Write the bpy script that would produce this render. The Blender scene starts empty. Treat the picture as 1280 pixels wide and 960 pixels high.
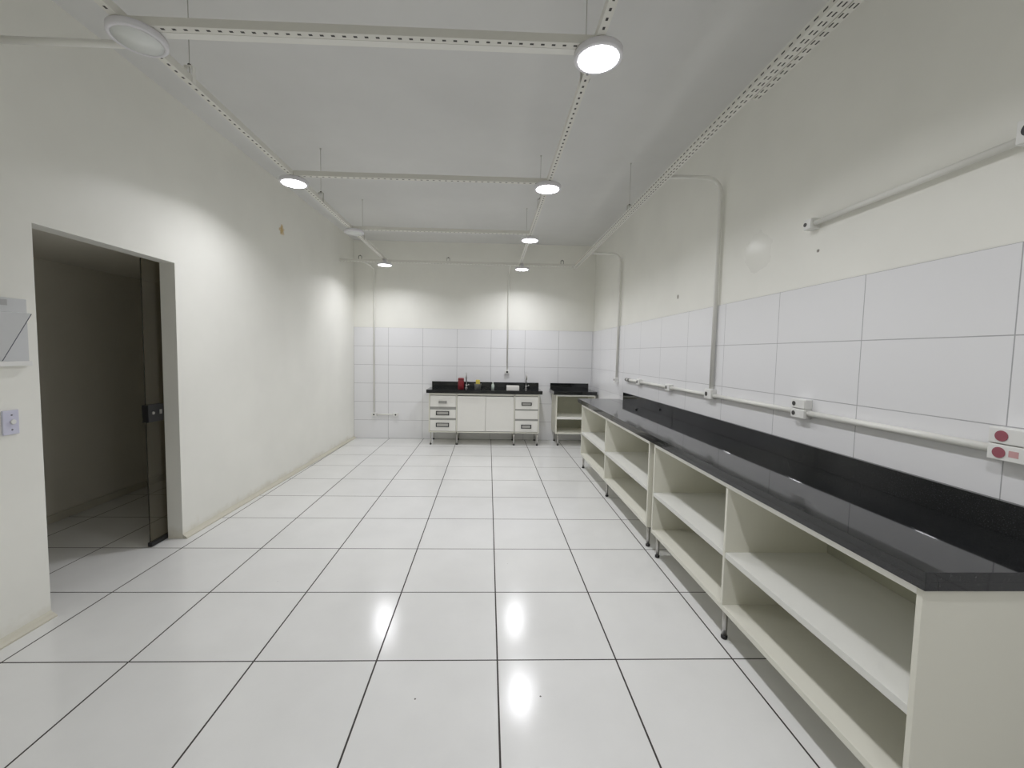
import bpy, bmesh, math, random
from mathutils import Vector, Matrix
random.seed(4)
scene = bpy.context.scene
col = scene.collection
PI = math.pi

# ------------------------------------------------------------------ materials
def mat(name, color, rough=.5, metal=0.0, spec=.5, emit=None, estr=0.0):
    m = bpy.data.materials.new(name); m.use_nodes = True
    b = m.node_tree.nodes['Principled BSDF']
    b.inputs['Base Color'].default_value = (*color, 1)
    b.inputs['Roughness'].default_value = rough
    b.inputs['Metallic'].default_value = metal
    b.inputs['Specular IOR Level'].default_value = spec
    if emit:
        b.inputs['Emission Color'].default_value = (*emit, 1)
        b.inputs['Emission Strength'].default_value = estr
    return m

class N:
    """small node helper"""
    def __init__(s, m):
        s.nt = m.node_tree; s.b = s.nt.nodes['Principled BSDF']
    def new(s, t, **kw):
        n = s.nt.nodes.new(t)
        for k, v in kw.items(): setattr(n, k, v)
        return n
    def link(s, a, b): s.nt.links.new(a, b)
    def math(s, op, a, b=None, c=None):
        n = s.new('ShaderNodeMath', operation=op)
        for i, x in enumerate((a, b, c)):
            if x is None: continue
            if isinstance(x, (int, float)): n.inputs[i].default_value = x
            else: s.link(x, n.inputs[i])
        return n.outputs[0]
    def xyz(s, space='Object'):
        t = s.new('ShaderNodeTexCoord'); x = s.new('ShaderNodeSeparateXYZ')
        s.link(t.outputs[space], x.inputs[0]); return t.outputs[space], x.outputs
    def mix(s, fac, a, b):
        n = s.new('ShaderNodeMix', data_type='RGBA')
        if isinstance(fac, (int, float)): n.inputs[0].default_value = fac
        else: s.link(fac, n.inputs[0])
        for x, i in ((a, 6), (b, 7)):
            if isinstance(x, tuple): n.inputs[i].default_value = (*x, 1)
            else: s.link(x, n.inputs[i])
        return n.outputs[2]
    def noise(s, vec, scale, detail=3, rough=.55):
        n = s.new('ShaderNodeTexNoise'); n.inputs['Scale'].default_value = scale
        n.inputs['Detail'].default_value = detail; n.inputs['Roughness'].default_value = rough
        s.link(vec, n.inputs['Vector']); return n.outputs[0]
    def ramp(s, fac, lo, hi):
        n = s.new('ShaderNodeMapRange'); n.inputs[1].default_value = lo; n.inputs[2].default_value = hi
        n.clamp = True; s.link(fac, n.inputs[0]); return n.outputs[0]
    def bump(s, h, strength, dist=.002):
        n = s.new('ShaderNodeBump'); n.inputs['Strength'].default_value = strength
        n.inputs['Distance'].default_value = dist; s.link(h, n.inputs['Height'])
        s.link(n.outputs[0], s.b.inputs['Normal'])
    def line(s, coord, off, pitch, half):
        """1 on a joint line, repeated at off + k*pitch"""
        a = s.math('SUBTRACT', coord, off); a = s.math('DIVIDE', a, pitch)
        a = s.math('ADD', a, .5); a = s.math('FRACT', a); a = s.math('SUBTRACT', a, .5)
        a = s.math('ABSOLUTE', a); a = s.math('MULTIPLY', a, pitch)
        return s.math('LESS_THAN', a, half), a

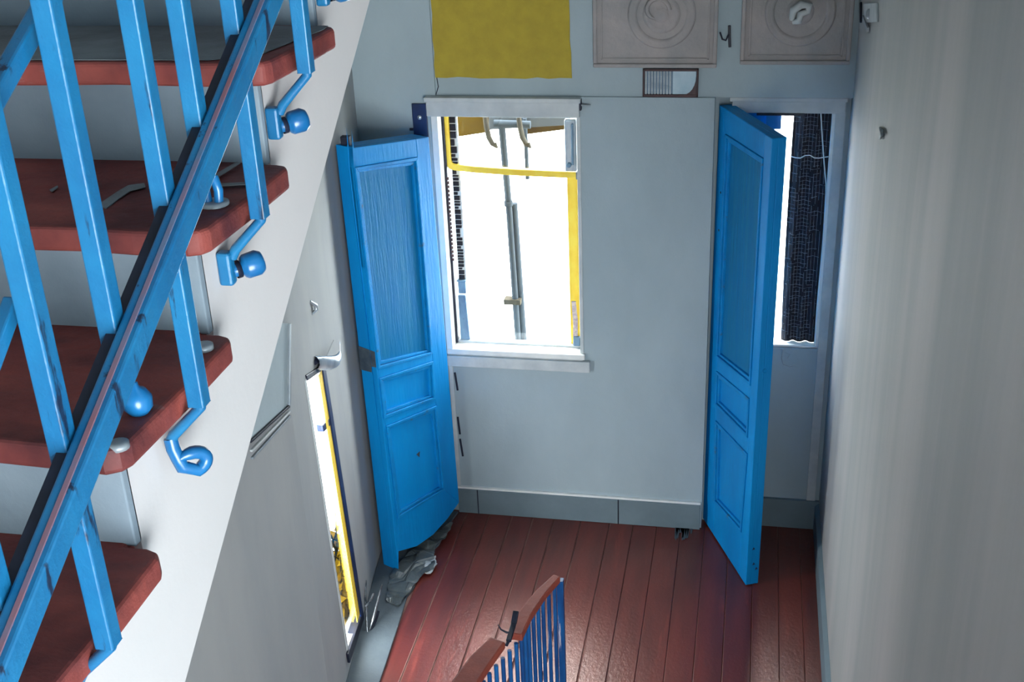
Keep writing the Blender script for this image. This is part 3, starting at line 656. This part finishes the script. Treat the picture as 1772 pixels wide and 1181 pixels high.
# small fittings
t = thing('wall_hook', 'dark bent iron hook on the wall between the two plaques', 'hook', py(1256, 66, YW))
q_ = lambda u, v, d=0.: py(u, v, YW-d)
obj('plate', MB().bar(q_(1262, 44, .004), q_(1263, 82, .004), .012, .008, up=(0, 1, 0)), dark_m, t, .002)
obj('prong', MB().tube([q_(1246, 56, .01), q_(1250, 68, .02), q_(1256, 70, .022), q_(1261, 60, .014)], .004), dark_m, t)
t = thing('window_latch', 'small dark latch pin at the right end of the window head board', 'latch', py(1003, 182, YB))
obj('plate', MB().box(py(1000, 180, YB).x, py(1007, 180, YB).x, YB-.03, YB, py(1000, 189, YB).z, py(1000, 170, YB).z), dark_m, t, .002)
obj('pin', MB().tube([py(1003, 182, YB-.02), py(1022, 183, YB-.02)], .0045), steel_m, t)
t = thing('wall_bracket', 'small pale plate with a dark iron edge high on the right wall', 'bracket', px(1505, 22, XR))
e_ = lambda u, v, d=0.: px(u, v, XR-d)
obj('plate', MB().prism([e_(1497, 6), e_(1520, 5), e_(1521, 38), e_(1500, 39)], (-.008, 0, 0)), trim_m, t, .002)
obj('edge', MB().tube([e_(1490, 5, .004), e_(1490, 38, .004)], .006), dark_m, t)
obj('clip', MB().lathe(e_(1504, 24, .008), (-1, 0, 0), [(0, .02), (.006, .018), (.012, .010), (.013, 0)], 10).box(e_(1500, 34).x-.014, XR-.006, e_(1508, 34).y, e_(1498, 34).y, e_(1500, 40).z, e_(1500, 30).z), steel_m, t)
t_ = obj('wall_peg', MB().tube([e_(1523, 222, .0), e_(1525, 226, .01), e_(1527, 234, .014), e_(1523, 240, .008)], [.005, .007, .008, .004]).tube([e_(1527, 225, .004), e_(1528, 240, .004)], .004), steel_m)
tag(recenter(t_, px(1525, 232, XR)), 'small grey peg sticking out of the right wall', 'peg')
for i, (u0, v0, u1, v1) in enumerate(((787, 645, 792, 676), (792, 722, 796, 752), (796, 760, 801, 790))):
    t_ = obj('hinge_knuckle', MB().bar(py(u0, v0, YB-.003), py(u1, v1, YB-.003), .010, .008, up=(0, 1, 0)), dark_m, None, .002)
    tag(recenter(t_, py(u0, v0, YB)), ('uppermost', 'middle', 'lowest')[i]+' of three thin dark hinge strips below the window sill', 'hinge', 'dark hinge strips below the sill')
# vertical corner bead left of the hinge strips
struct('trim_3', MB().box(-1.475, -1.452, YB-.012, YB, .162, .895), trim_m, bevel=.003, label='grey vertical batten below the sill corner', cat='trim')

# ------------------------------------------------------------------ things on the left wall
XP = -1.595
m_pts = [px(499, 560, XP), px(498, 703, XP), px(430, 765, XP), px(380, 560, XP)]
t = thing('recessed_panel', 'grey framed wall panel with a dark edge under the white string', 'panel', px(470, 680, XP))
obj('board', MB().prism([p+Vector((.0, 0, 0)) for p in m_pts], (-.02, 0, 0)), wall_m, t, .002)
obj('edge_strip', MB().bar(m_pts[0]+Vector((.004, 0, 0)), m_pts[1]+Vector((.004, 0, 0)), .012, .012, up=(1, 0, 0)), steel_m, t, .002)
for k, (dz, mm) in enumerate(((0, dark_m), (-.022, trim_m), (-.040, steel_m))):
    d_ = Vector((.005-.001*k, 0, dz)); obj('lower_moulding', MB().bar(m_pts[1]+d_, m_pts[2]+d_*1.0+Vector((0, 0, dz*.6)), .009, .010, up=(1, 0, 0)), mm, t, .002)
sc = thing('wall_sconce', 'small pointed glass shell sconce above the narrow left window', 'lamp', on_left(4.05, 1.55))
c0 = pl(545, 628, A, B); tip = pl(587, 592, (A[0]+.05, A[1]), (B[0]+.05, B[1]))
m = MB(); n_ = 10
rows = []
for i in range(n_+1):
    f = i/n_; c = c0.lerp(tip, f)+Vector((.035*math.sin(f*3.1), 0, -.035*math.sin(f*3.14))); w = .034*math.sin(min(1, .28+f*.9)*math.pi)**.8*(1-f*.35)+.002
    rows.append([c+Vector((w*.7*math.sin(a), .0, w*math.cos(a))) for a in [k*math.pi*2/10 for k in range(10)]])
m.add([v for r in rows for v in r], [(i*10+j, i*10+(j+1) % 10, (i+1)*10+(j+1) % 10, (i+1)*10+j) for i in range(n_) for j in range(10)], True)
obj('shell', m, silver_m, sc)
obj('stem', MB().tube([c0+Vector((-.02, 0, -.01)), c0+Vector((.012, .0, .01))], .012).tube([pl(560, 642, A, B), c0+Vector((.02, .03, -.02))], .007), dark_m, sc)
t_ = obj('wall_screw', MB().tube([pl(537, 522, A, B), pl(541, 528, A, B)+Vector((.012, 0, 0)), pl(543, 536, A, B)+Vector((.012, 0, 0)), pl(540, 544, A, B)], [.005, .009, .009, .004]), silver_m)
tag(recenter(t_, pl(540, 534, A, B)), 'small shiny screw eye on the left wall above the sconce', 'screw')

# ------------------------------------------------------------------ debris on the floor border
def crumple(name, outline, h, seed, mm, label, cat, sub=.02):
    rnd = random.Random(seed); bmx = bmesh.new()
    vs = [bmx.verts.new((x, y, .016)) for x, y in outline]; bmx.faces.new(vs)
    bmesh.ops.triangulate(bmx, faces=bmx.faces[:])
    for _ in range(4): bmesh.ops.subdivide_edges(bmx, edges=[e for e in bmx.edges if e.calc_length() > sub], cuts=1)
    bmesh.ops.triangulate(bmx, faces=bmx.faces[:])
    for v in bmx.verts:
        v.co.z += h*abs(math.sin(v.co.x*41+seed)*math.cos(v.co.y*33))+rnd.uniform(0, h*.35); v.co.x += rnd.uniform(-.003, .003)
    m = MB(); m.add([v.co.copy() for v in bmx.verts], [])
    bmx.verts.index_update(); m.f = [tuple(v.index for v in f.verts) for f in bmx.faces]; bmx.free()
    o_ = obj(name, m, mm); md = o_.modifiers.new('t', 'SOLIDIFY'); md.thickness = .003; md.offset = 1
    c = Vector((sum(x for x, y in outline)/len(outline), sum(y for x, y in outline)/len(outline), .015))
    return tag(recenter(o_, c), label, cat)
fz = lambda u, v: tuple(pz(u, v, .02))[:2]
crumple('plastic_sheet', [fz(*p) for p in ((676, 992), (700, 965), (728, 940), (765, 912), (785, 905), (772, 930), (752, 948), (752, 985), (735, 992), (715, 1015), (690, 1050), (668, 1040))], .012, 3, film_m, 'crumpled grey plastic sheet on the floor at the foot of the left leaf', 'sheet')
crumple('paper_scrap', [fz(*p) for p in ((738, 968), (753, 962), (756, 978), (745, 993), (733, 992))], .01, 5, trim_m, 'torn pale scrap on the red planks beside the plastic sheet', 'scrap')
t = thing('foil_shards', 'bent shiny metal strips standing at the foot of the narrow left window', 'scrap', fz(645, 1070)+(.013,))
for k, q_ in enumerate((((640, 1090, .01), (648, 1062, .08), (656, 1030, .13), (661, 1012, .16)), ((636, 1095, .01), (634, 1060, .07), (632, 1035, .12), (634, 1005, .16)), ((641, 1092, .01), (650, 1075, .03), (655, 1058, .06)), ((632, 1050, .10), (642, 1038, .12), (646, 1028, .13)))):
    obj('strip', MB().tube([pz(*p) for p in q_], [.005, .007, .006, .003][:len(q_)], n=4), foil_m if k != 2 else dark_m, t)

Work to do: Identify the lines above with the word "picture". Copy them.

Written answer:
Write the bpy script that would produce this render. The Blender scene starts empty. Treat the picture as 1280 pixels wide and 960 pixels high.
Keep writing the Blender script for this image. This is part 3, starting at line 656. This part finishes the script. Treat the picture as 1772 pixels wide and 1181 pixels high.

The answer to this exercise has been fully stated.